I mean they're real and stay real whether a human has any contact with them or not.
does a circle have an independent existence?
If it's a circle of mushrooms in a field of grass or seagull footprints in sand, yes. Even if it's a circle of stones erected by people who'd never heard of geometry, had no concept of it, but practiced it anyway - the stones remain, independent of their long-dead owners.
Are you saying a set of thoughts is not a mathematical object?
Obviously! I'm saying thoughts don't even necessarily come in sets. There are random thoughts and idle thoughts, fugitive thoughts, elusive thoughts and thoughts that go bump in the night which have not even a nodding acquaintance with mathematics or Plato. A mouse suddenly, for no reason, thinks of the time she escaped from an owl, about half past six this evening. The owl keeps recalling the mouse he missed, up until he catches a vole, when he forgets all about the one that got away. A young girl thinks peach might have been a better choice for bridesmaid's dresses. An engineer thinks of a good excuse for being late to dinner. The pizza delivery guy thinks he can stop for a piss and still get there under 30 minutes. A moose thinks the water tastes funny. A wolf thinks the moon is just about high enough to start singing.
A thought isn't an "object" at all. It has no existence outside the mind that produces it.

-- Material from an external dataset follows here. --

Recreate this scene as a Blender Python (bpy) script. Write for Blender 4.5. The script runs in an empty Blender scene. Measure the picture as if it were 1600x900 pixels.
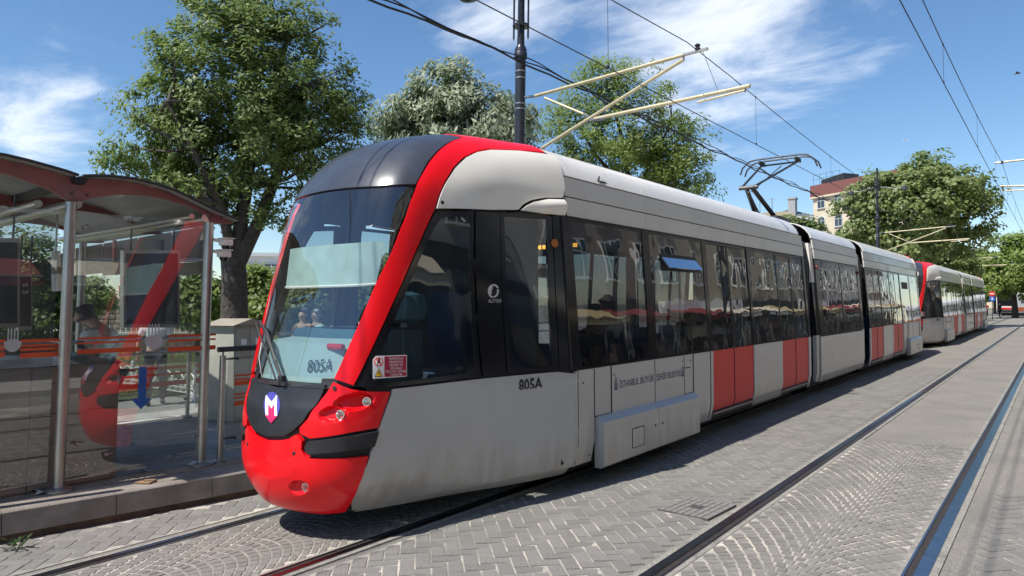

If so that would be incorrect as all sets are mathematical objects and is fundamental to mathematics in the same way as numbers.
So you keep saying.
Sure, everything has component ratios and percent relationships - but everything doesn't know that. It's not mathematics until some big brain comes along to name and classify it. Sure, everything can be counted and calculated - in theory. Every
thing.
But nobody else can see, hear or know your thoughts, and you don't even notice 90% of your own thoughts, so how could they get mathematicized?